We are trying. There are plants coming online in Texas and Utah, but they aren't ready to handle 90% of the world's demand yet. We’re in a race where the other guy started 40 years ago, and we just tied our shoes.
Scenario Planning: November 11, 2026
What does the day after the deadline look like? Let’s look at the three most likely paths:
Scenario A: The Quiet Renewal
Cooler heads prevail. The U.S. agrees to ease some tech restrictions, and China agrees to keep the rare earths flowing. Prices stay stable, but we remain 100% dependent on Beijing. We breathe a sigh of relief, but the ransom note is still in the drawer.
Scenario B: The Lapse (The "Wait and See")
The deadline passes without a deal, but neither side pulls the trigger immediately. Prices start to creep up on "uncertainty" alone. Speculators hoard magnets. You start seeing "temporary price adjustments" on your Amazon cart. It’s a slow-motion car crash.

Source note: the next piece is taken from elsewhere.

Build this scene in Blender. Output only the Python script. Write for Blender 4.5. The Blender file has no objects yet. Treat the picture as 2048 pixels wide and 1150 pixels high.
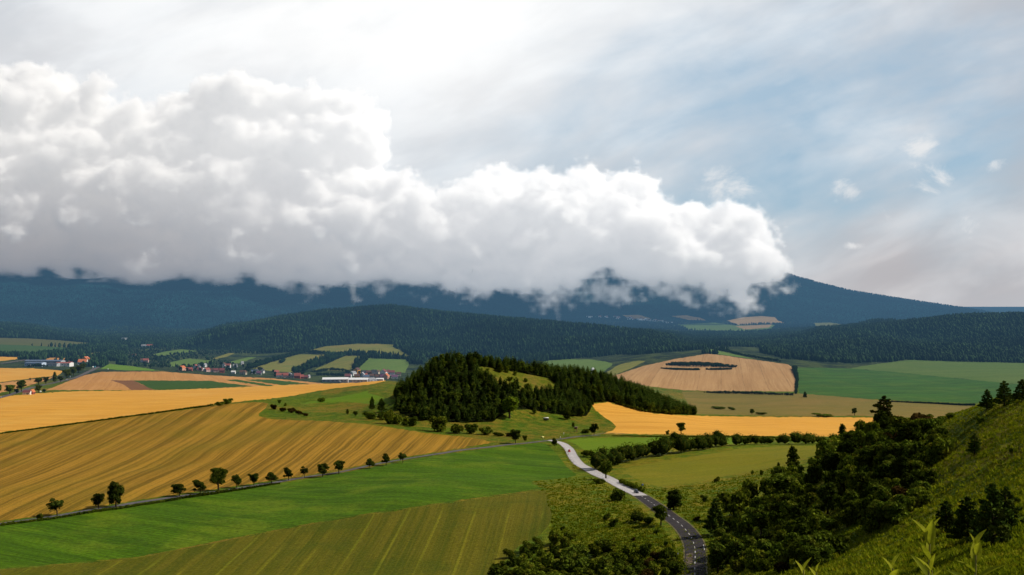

Scenario C: The Escalation
China decides to use the "Nuclear Option." They announce an immediate ban on processed rare earth exports to any "unfriendly" nation. This is the nightmare scenario. We’d see a stock market heart attack, manufacturing lines freezing from Detroit to Silicon Valley, and a sudden, sharp spike in the cost of anything with a circuit board.

The Bottom Line
Rare earths are the invisible glue of the 21st century. We’ve spent the last 30 years building a high-tech world on a foundation that we don't actually own.
As we tick closer to November 10, the "ransom" in your pocket is going to become a lot more visible. Whether it's the price of a new laptop or the cost of cooling your home this summer, the geopolitical game being played over these 17 elements is going to define your cost of living for the next decade.
We’ve spent a long time ignoring the "made in" labels on the components inside our devices. But as the Busan Truce nears its end, those labels are about to become very, very expensive.
We need to stop thinking of these materials as "commodities" and start thinking of them as "national security." Because right now, our entire way of life is running on a permission slip that’s about to expire.
Be mindful, be watchful and good luck!